"Dot-Coms" Help Competing Media In Near Term


Market players say the proliferation of Internet companies is expected to help - in the short term, anyway - the very same companies it is expected to hurt in the long run.

In other words, bond investors in some of the more traditional media sectors, where Internet companies advertise, are reaping the benefits for the time being.

To be sure, new Web companies - the so-called dot-coms - will eventually take a substantial market share away from the more traditional media companies, but in the near term it should have the opposite effect and help those other mediums in terms of cash flow, according to Chase Securities high yield analyst David Walker.

As the young Internet companies increasingly dot the virtual landscape, they have to get the word out. And the best way for them to accomplish that, thus far, is by buying advertising space in media like radio, billboards, newspaper space and television commercials, Walker said.

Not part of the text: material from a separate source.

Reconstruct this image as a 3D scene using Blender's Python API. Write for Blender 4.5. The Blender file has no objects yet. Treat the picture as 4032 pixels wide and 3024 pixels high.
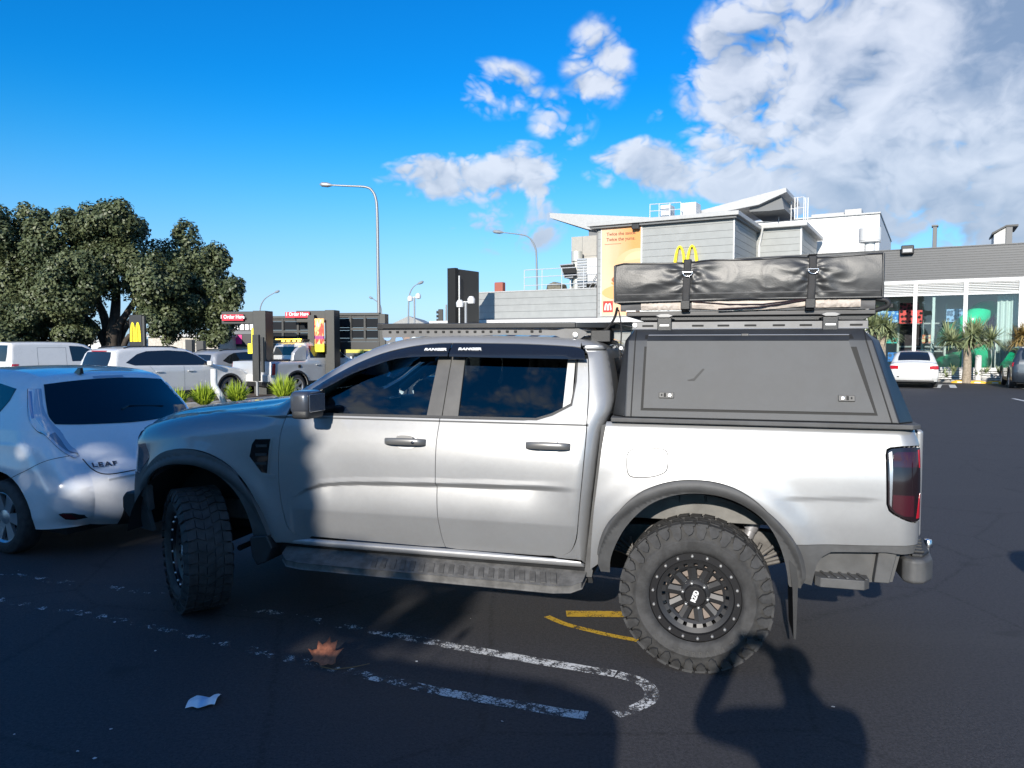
import bpy, math, random
import numpy as np
from mathutils import Vector, Matrix, noise
from math import sin, cos, pi, sqrt, atan2, radians as RAD

S = bpy.context.scene
COL = S.collection
random.seed(7)

# ------------------------------------------------------------------ camera
cd = bpy.data.cameras.new('camera')
cam = bpy.data.objects.new('camera', cd)
COL.objects.link(cam)
CAM_H = 1.7894
PITCH = RAD(3.0435)
cam.location = (0, 0, CAM_H)
cam.rotation_euler = (RAD(90) - PITCH, 0, 0)
cd.sensor_width = 36
cd.lens = 36 * 2971.5 / 4032
cd.clip_start = 0.02
cd.clip_end = 3000
S.camera = cam

# ------------------------------------------------------------------ exposure
S.view_settings.view_transform = 'Standard'
S.view_settings.look = 'None'
S.view_settings.exposure = 0.6
S.view_settings.gamma = 1
S.render.resolution_x = 1024
S.render.resolution_y = 768
S.cycles.max_bounces = 7
S.cycles.transparent_max_bounces = 16
S.cycles.glossy_bounces = 4
S.cycles.sample_clamp_indirect = 6
S.cycles.caustics_reflective = False
S.cycles.caustics_refractive = False

# ------------------------------------------------------------------ sun
SUN_EL = RAD(20.5)
SUN_AZ = (-0.305, -0.952)
sl = bpy.data.lights.new('sun', 'SUN')
sl.energy = 4.25
sl.angle = RAD(0.55)
sl.color = (1.0, 0.93, 0.83)
sun = bpy.data.objects.new('sun', sl)
COL.objects.link(sun)
sdir = Vector((SUN_AZ[0] * cos(SUN_EL), SUN_AZ[1] * cos(SUN_EL), sin(SUN_EL)))
sun.rotation_euler = sdir.to_track_quat('Z', 'Y').to_euler()
sun.location = sdir * 60

# ------------------------------------------------------------------ node helper
class N:
    def __init__(s, nt):
        s.nt = nt
    def node(s, typ, **kw):
        n = s.nt.nodes.new(typ)
        for k, v in kw.items():
            if k.startswith('i_'):
                key = k[2:]
                sock = n.inputs[int(key)] if key.isdigit() else n.inputs[key.replace('__', ' ')]
                s.set(sock, v)
            else:
                setattr(n, k, v)
        return n
    def set(s, sock, v):
        if isinstance(v, bpy.types.NodeSocket):
            s.nt.links.new(v, sock)
        else:
            sock.default_value = v
    def m(s, op, a, b=0.0, c=None, clamp=False):
        n = s.nt.nodes.new('ShaderNodeMath')
        n.operation = op
        n.use_clamp = clamp
        s.set(n.inputs[0], a)
        s.set(n.inputs[1], b)
        if c is not None:
            s.set(n.inputs[2], c)
        return n.outputs[0]
    def sstep(s, x, lo, hi):
        n = s.nt.nodes.new('ShaderNodeMapRange')
        n.interpolation_type = 'SMOOTHSTEP'
        s.set(n.inputs[0], x)
        n.inputs[1].default_value = lo
        n.inputs[2].default_value = hi
        return n.outputs[0]
    def mix(s, f, a, b, blend='MIX'):
        n = s.nt.nodes.new('ShaderNodeMix')
        n.data_type = 'RGBA'
        n.blend_type = blend
        s.set(n.inputs['Factor'], f)
        for i, v in ((6, a), (7, b)):
            if not isinstance(v, bpy.types.NodeSocket) and len(v) == 3:
                v = (*v, 1)
            s.set(n.inputs[i], v)
        return n.outputs[2]
    def noise(s, vec, scale, detail=4, rough=.55, dist=0):
        n = s.nt.nodes.new('ShaderNodeTexNoise')
        if vec is not None:
            s.set(n.inputs['Vector'], vec)
        n.inputs['Scale'].default_value = scale
        n.inputs['Detail'].default_value = detail
        n.inputs['Roughness'].default_value = rough
        n.inputs['Distortion'].default_value = dist
        return n.outputs[0]

# ------------------------------------------------------------------ world: daylight sky with cumulus
w = bpy.data.worlds.new('World')
S.world = w
w.use_nodes = True
w.node_tree.nodes.clear()
n = N(w.node_tree)
sky = n.node('ShaderNodeTexSky', sky_type='NISHITA', sun_disc=False)
sky.sun_elevation = SUN_EL
sky.sun_rotation = atan2(SUN_AZ[0], SUN_AZ[1])
sky.air_density = 1.0
sky.dust_density = 0.35
sky.ozone_density = 2.2
tc = n.node('ShaderNodeTexCoord')
vec = tc.outputs['Generated']
sx = n.node('ShaderNodeSeparateXYZ', i_0=vec)
X, Y, Z = sx.outputs
AZ = n.m('ARCTAN2', X, Y)
EL = n.m('ARCSINE', Z)
def blob(a, e, ra, re, wgt=1.0):
    qa = n.m('MULTIPLY', n.m('SUBTRACT', AZ, a), 1 / ra)
    qe = n.m('MULTIPLY', n.m('SUBTRACT', EL, e), 1 / re)
    q = n.m('ADD', n.m('MULTIPLY', qa, qa), n.m('MULTIPLY', qe, qe))
    return n.m('MULTIPLY', n.m('SUBTRACT', 1.0, q, clamp=True), wgt)
# azimuth / elevation in radians of the cloud banks over the car park
BLOBS = [(.48, .30, .29, .21, 1.5), (.62, .36, .28, .32, 1.8), (.43, .46, .14, .16, 1.25), (.30, .335, .085, .085, 1.0),
         (.26, .222, .19, .052, .95), (.46, .205, .18, .10, 1.4), (.70, .14, .27, .11, 1.2),
         (-.07, .210, .125, .038, 1.05), (.015, .222, .07, .042, .95), (-.01, .160, .10, .06, .42),
         (-.025, .318, .085, .045, .38), (.066, .284, .06, .05, .36), (.112, .345, .062, .07, .36),
         (.187, .277, .018, .018, .46), (.105, .432, .03, .02, .34)]
dens = None
for b in BLOBS:
    q = blob(*b)
    dens = q if dens is None else n.m('MAXIMUM', dens, q)
# scattered clouds behind the viewer (seen only as reflections in glass and paint)
back = n.m('MULTIPLY', n.sstep(Y, -.05, -.5), n.sstep(EL, .05, .2))
back = n.m('MULTIPLY', back, .36)
dens = n.m('MAXIMUM', dens, back)
warp = n.node('ShaderNodeVectorMath', operation='MULTIPLY', i_0=vec)
warp.inputs[1].default_value = (1, 1, 1.35)
wn = n.node('ShaderNodeTexNoise', i_Vector=warp.outputs[0], i_Scale=9., i_Detail=5.)
wsub = n.node('ShaderNodeVectorMath', operation='SUBTRACT', i_0=wn.outputs['Color']); wsub.inputs[1].default_value = (.5, .5, .5)
wsc = n.node('ShaderNodeVectorMath', operation='SCALE', i_0=wsub.outputs[0]); wsc.inputs['Scale'].default_value = .075
wadd = n.node('ShaderNodeVectorMath', operation='ADD', i_0=warp.outputs[0], i_1=wsc.outputs[0])
wv = wadd.outputs[0]
LOFF = (-.022, 0, .030)
offv = n.node('ShaderNodeVectorMath', operation='ADD', i_0=wv)
offv.inputs[1].default_value = LOFF
def field(v, oct_):
    tot = None
    for i in range(oct_):
        sc = 9.0 * 2.15 ** i
        nz = n.noise(v, sc, 0, .5)
        bl = n.m('MULTIPLY', n.m('ABSOLUTE', n.m('SUBTRACT', nz, .5)), 2.6 * .62 ** i)
        tot = bl if tot is None else n.m('ADD', tot, bl)
    nz = n.noise(v, 4.6, 7, .58)
    return n.m('ADD', n.m('SUBTRACT', tot, .62), n.m('MULTIPLY', n.m('SUBTRACT', nz, .5), 2.4))
f0 = field(wv, 4)
f1 = field(offv.outputs[0], 3)
raw = n.m('ADD', n.m('SUBTRACT', dens, .16), n.m('MULTIPLY', f0, .95))
raw = n.m('MULTIPLY', raw, n.sstep(dens, 0.02, .30))
alpha = n.sstep(raw, .04, .74)
thick = n.sstep(raw, .60, 1.5)
shade = n.sstep(n.noise(wv, 6.5, 6, .58), .42, .66)
lit = n.m('ADD', .74, n.m('MULTIPLY', n.m('SUBTRACT', f0, f1), n.m('SUBTRACT', .75, n.m('MULTIPLY', thick, .45))), clamp=True)
right = n.sstep(AZ, .22, .66)
lit = n.m('SUBTRACT', lit, n.m('MULTIPLY', n.m('MULTIPLY', thick, shade), n.m('ADD', .30, n.m('MULTIPLY', right, .55))), clamp=True)
low = n.sstep(EL, .11, .24)
lit = n.m('MULTIPLY', lit, n.m('ADD', .45, n.m('MULTIPLY', low, .55)))
CG = 4.6
ccol = n.mix(lit, (.36 * CG, .48 * CG, .68 * CG), (1.10 * CG, 1.16 * CG, 1.28 * CG))
hz = n.sstep(EL, .02, .34)
hs = n.node('ShaderNodeHueSaturation', i_Value=1.0, i_Color=sky.outputs[0], i_Saturation=n.m('ADD', .55, n.m('MULTIPLY', hz, .80)))
tint = n.mix(1.0, hs.outputs[0], n.mix(hz, (.45, .67, 1.0), (.06, .80, 1.16)), 'MULTIPLY')
out = n.mix(n.m('MULTIPLY', alpha, .90), tint, ccol)
bg = n.node('ShaderNodeBackground', i_Color=out, i_Strength=.108)
wo = n.node('ShaderNodeOutputWorld', i_Surface=bg.outputs[0])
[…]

Two portfolio managers agreed with the sentiment that media companies are poised to gain in the capital markets as online start-ups begin to hawk their wares. But they said they haven't seen gains as yet.

Names that may look attractive to high yield investors in the near future, however, include AMFM (formerly Chancellor Media), and Emmis Communications in the radio sector, as well as Young Broadcasting, Allbritton Communications and Granite Broadcasting in the television sector, sources said last week.

AMFM has $2.5 billion in outstanding junk bonds in six separate issues with coupons ranging from 8% on a senior note issue to 10.5% on a senior subordinated issue. AMFM was rated last week as a candidate to "outperform significantly" by Schroder & Co., but company officials there could not be reached for comment. Emmis has one 8.125% issue worth $300 million.

On the television front: Young has $570 million in outstanding junk bonds in four issues; Allbritton has one $175 million issue; and Granite has $460 million in existing high yield debt.

One of the buy-siders went on to say that TV is still the best form of advertising for such a company, because TV viewers still far outnumber online users who may just happen across a particular Web page by coincidence without having seen an ad.

"You see their commercials on TV all the time," one of them said, referring specifically to the growth in online trading.